The Canadian singer kd lang, a woman normally resistant to hyperbole, speaks of the man with whom she collaborrated on 2002's Louis Amstrong-inspired album of duets, What A Wonderful World, in stardust-sprinkled terms: "It's an educaton by osmosis, just being in the same room as him," she insists. "Knowing him has had a tremendous impact on me, not just musically - although in that sense his influence has been profound - but in terms of my approach to life in general. The graciousness, the elegance, the joy and ease he represents is just beautiful to behold. He takes everything in his stride.
"You walk through an airport with him and people will come up and say (as they do to anyone they recognise) the most inane and annoying things. "Thank you!' he'll reply, smiling and keeping right on walking. "Thank You!' They're left happy, he's happy, and it's just so damn simple that you wonder why you never thought of it yourself. He's a wonderful man, and spending time with him has been one of the greatest lessons of my life."
Perhaps Bennett achieves such equanimity because he long since recognised celebrityhood for what it is. "Years ago, and when he was still new and at his height, I did this thing to Tom Jones, whom I really like, to illustrate a point," he recalls. "We'd both apppeared on some multi-artist bill in Vegas and, as everyone was filing out afterwards, maybe 10 or more policemen formed themselves into a ring around him, and all the girls in the crowd started to scream. Well, I drew him out of that circle of security and stepped into it myself ... And the screaming just continued, but directed at me."
Meaning? "That it's not about who's inside the magic circle. It's just about the happening itself. The event. The illusion of someone being extra-special. All of us in the public eye should remember that."
This from a man whose own first steps to stardom were taken as a club vocalist, one eventually talent-spotted and promoted by the late Bob Hope. He signed to Columbia Records in 1950 and, after an ebb and flow of ballad chart successes, enjoyed his biggest-ever US hit 12 years further on with I Left My Heart (In San Francisco), to this day his signature song.
That ascendancy coincided with the years of industry-dominance by the Vegas-based Rat Pack. Bennett still hails its leader Sinatra as the greatest interpretative singer of all and offers up example after example of personal and career favours shown to him by his idol (who himself cited the younger man as his favourite vocalist in interviews). But he never sought to become a member of that infamously louche group and, with the exception of a few years spent in Los Angeles during the 1970s, has preferred to remain based on the east coast, rather than the west.
Recently though, and in homage, he helped found the Frank Sinatra School of the Performing Arts in his own home borough of Queens, enabling a largely disadvantaged annual intake to combine a normal academic curricula with specialist teaching preparing them for future careers in showbusiness. His partner Susan Crow, some 40 years his junior (Bennett is twice married, and has four grown-up children) is its assistant principal, and together they watched its first class of 42 students graduate this past summer. "They didn't want to leave," grins Bennett. "They'd had the very best time, with some of the biggest names around coming to the School to share their knowledge."

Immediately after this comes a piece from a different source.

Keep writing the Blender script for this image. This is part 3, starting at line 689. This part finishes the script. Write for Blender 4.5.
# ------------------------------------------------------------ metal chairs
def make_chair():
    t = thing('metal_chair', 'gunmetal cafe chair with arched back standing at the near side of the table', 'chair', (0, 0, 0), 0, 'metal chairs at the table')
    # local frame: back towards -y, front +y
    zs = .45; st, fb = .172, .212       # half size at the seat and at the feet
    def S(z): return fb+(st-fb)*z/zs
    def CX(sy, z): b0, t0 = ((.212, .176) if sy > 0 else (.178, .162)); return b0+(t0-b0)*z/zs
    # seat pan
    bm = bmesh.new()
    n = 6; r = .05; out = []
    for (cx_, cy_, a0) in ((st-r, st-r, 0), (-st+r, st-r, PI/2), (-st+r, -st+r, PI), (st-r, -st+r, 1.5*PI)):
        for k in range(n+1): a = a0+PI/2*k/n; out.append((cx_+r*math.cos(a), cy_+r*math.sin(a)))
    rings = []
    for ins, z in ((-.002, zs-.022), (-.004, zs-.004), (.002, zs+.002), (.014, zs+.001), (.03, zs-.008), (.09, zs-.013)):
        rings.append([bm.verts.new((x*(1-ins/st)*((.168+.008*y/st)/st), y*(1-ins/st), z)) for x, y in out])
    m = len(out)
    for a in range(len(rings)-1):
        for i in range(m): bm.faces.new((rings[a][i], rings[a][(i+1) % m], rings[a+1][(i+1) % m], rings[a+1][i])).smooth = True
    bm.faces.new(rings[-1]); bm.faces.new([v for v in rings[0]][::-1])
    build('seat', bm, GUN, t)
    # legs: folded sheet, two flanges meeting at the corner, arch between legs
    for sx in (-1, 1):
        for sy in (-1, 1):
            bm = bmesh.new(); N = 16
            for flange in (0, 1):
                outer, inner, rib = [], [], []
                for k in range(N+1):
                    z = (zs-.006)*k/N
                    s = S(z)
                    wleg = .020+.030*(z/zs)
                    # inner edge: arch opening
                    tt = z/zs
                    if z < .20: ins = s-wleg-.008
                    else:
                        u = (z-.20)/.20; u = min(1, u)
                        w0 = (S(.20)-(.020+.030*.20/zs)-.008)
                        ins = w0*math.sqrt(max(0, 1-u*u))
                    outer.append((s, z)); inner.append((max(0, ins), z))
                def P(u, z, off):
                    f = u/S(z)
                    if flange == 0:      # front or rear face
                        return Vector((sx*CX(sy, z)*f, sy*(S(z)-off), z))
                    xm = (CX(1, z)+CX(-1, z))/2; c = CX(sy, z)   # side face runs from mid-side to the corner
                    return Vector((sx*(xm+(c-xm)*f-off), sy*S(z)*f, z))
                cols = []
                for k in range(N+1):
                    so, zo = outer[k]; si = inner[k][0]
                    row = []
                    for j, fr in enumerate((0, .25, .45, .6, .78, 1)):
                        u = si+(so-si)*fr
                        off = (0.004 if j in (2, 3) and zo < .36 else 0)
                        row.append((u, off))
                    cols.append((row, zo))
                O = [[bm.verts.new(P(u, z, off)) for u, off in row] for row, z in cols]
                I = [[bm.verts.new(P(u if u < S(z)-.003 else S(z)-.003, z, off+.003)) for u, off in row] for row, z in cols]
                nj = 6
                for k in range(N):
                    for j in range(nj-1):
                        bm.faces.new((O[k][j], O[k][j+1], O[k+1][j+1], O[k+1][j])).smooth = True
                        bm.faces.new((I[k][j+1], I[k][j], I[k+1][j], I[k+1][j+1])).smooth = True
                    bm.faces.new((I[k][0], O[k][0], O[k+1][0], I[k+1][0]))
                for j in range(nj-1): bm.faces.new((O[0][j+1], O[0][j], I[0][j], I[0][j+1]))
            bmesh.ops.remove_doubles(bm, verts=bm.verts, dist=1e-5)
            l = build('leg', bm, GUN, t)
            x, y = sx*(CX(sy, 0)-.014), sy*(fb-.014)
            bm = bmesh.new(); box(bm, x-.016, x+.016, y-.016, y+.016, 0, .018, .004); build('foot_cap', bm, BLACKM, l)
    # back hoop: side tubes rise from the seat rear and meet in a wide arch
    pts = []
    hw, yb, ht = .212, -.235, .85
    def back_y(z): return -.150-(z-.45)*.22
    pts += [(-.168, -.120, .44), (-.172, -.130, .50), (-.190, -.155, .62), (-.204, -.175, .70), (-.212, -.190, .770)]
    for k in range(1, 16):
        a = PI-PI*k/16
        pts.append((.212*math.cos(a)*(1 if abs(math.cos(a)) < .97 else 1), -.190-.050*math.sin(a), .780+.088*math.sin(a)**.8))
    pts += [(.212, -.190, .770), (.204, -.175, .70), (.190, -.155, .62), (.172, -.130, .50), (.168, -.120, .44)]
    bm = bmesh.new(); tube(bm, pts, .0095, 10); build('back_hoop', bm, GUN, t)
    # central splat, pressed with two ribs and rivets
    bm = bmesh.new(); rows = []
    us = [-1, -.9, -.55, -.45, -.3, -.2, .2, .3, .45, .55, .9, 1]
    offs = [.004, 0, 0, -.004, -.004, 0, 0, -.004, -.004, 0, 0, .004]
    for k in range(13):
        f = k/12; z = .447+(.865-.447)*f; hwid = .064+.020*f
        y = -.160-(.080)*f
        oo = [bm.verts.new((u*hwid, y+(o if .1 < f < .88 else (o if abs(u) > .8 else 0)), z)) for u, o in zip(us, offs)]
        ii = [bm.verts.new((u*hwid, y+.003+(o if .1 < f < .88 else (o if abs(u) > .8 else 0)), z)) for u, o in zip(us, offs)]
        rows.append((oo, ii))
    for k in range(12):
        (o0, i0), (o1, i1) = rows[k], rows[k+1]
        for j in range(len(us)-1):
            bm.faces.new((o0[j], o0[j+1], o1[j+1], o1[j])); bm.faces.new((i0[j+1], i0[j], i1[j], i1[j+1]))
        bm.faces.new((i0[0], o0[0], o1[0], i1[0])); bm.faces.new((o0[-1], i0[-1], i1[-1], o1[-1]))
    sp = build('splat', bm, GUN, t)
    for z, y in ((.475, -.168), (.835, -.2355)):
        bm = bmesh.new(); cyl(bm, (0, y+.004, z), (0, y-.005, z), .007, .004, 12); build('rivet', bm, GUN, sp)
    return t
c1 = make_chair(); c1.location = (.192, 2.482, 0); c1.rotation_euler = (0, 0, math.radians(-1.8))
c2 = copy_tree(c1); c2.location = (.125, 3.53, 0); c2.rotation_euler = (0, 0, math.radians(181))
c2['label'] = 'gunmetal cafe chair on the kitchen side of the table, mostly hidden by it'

While I am with him, one of his daughters, Antonia, drops by for a catch-up and some impromptu lunch with her father ("This is from Sinatra's favourite Italian restaurant in New York," he tells me, serving take-out pasta to us both, and pouring glasses of red wine). Son Danny, meanwhile, and at his father's request, now manages the Bennett career, presiding over what has been an Indian summer of accelerated critical and commercial acclaim.
Having weathered the original Britpop invasion of the early '60s, plus all subsequent musical fads and fashions, and by refusing to deflect from his chosen course of quality songs, impeccably sung, Bennett found himself becoming an unlikely popular hero during the 1990s. While other performers far younger than he decried the growing importance of video as a marketing tool for music, he told his son, 'Get me on MTV!', and so became the first artist to be featured in the network's popular 'Unplugged' slot. And in 1998 he accepted the invitation to perform on the same bill as the Foo Fighters, Sonic Youth and Bob Dylan at a spectacularly wet Glastonbury. "I walked to the stage on hay bails, so that my blue silk suit didn't get muddied up," he chuckles. "No-one could believe I looked so clean."
He recalls nothing but respect from the other musicians he talked to there. "All of them wanted morre than anything to sustain, and asked for advice on how to do so. 'Enjoy what you do, and have fun with it," I told them, 'cos that's what's worked for me." Which means that he continues to perform and to record (a new CD, The Art Of Romance, shows his voice and technique to be undiminished), and to indulge celebrity fans ranging from Paul McCartney (who asked him to record a version of The Very Thought Of You especially for his first post-wedding dance with Heather Mills) to Whitney Houston (who this very day has sent a request that he record something - anything - with her on a forthcoming album).
And in between and daily, he draws and paints (work by Anthony Benedetto now sells for tens of thousands of dollars). Each August is spent in Italy to this end ... Florence, Sienna, Positano. "Thanks to my son's best efforts I'm now in a position where I could retire, so you might ask why I don't just do so, in order to devote myself full-time to art. Because I don't want to, and because there's still a lot I want to achieve with music. That's why."
Bennett says that the thought of growing older, or of death itself, holds no particular fear for him. "Of course, you look in the mirror some times and think, 'Who the hell is that?' But the simple facts are that we're born, we live and we die, so why on earth get panicked about it? Go with it. Live in the moment. Do your best and enjoy, enjoy."
As he speaks, his daughter is making preparations to leave, and I am aware that I should do so too. What else does the day hold for him, I wonder. More painting? Some quiet time? He looks at his watch. "Let's see, two-thirty. There's a car coming at three to take me to the airport. I'm performing in Toronto tonight and tomorrow. My quartet is meeting me there." No entourage, then, and no fuss. Amazing. "All I need with me is packed into that little bag right there," he says, gesturing towards the Gladstone on the hallway floor and before turning to kiss his grown-up child goodbye.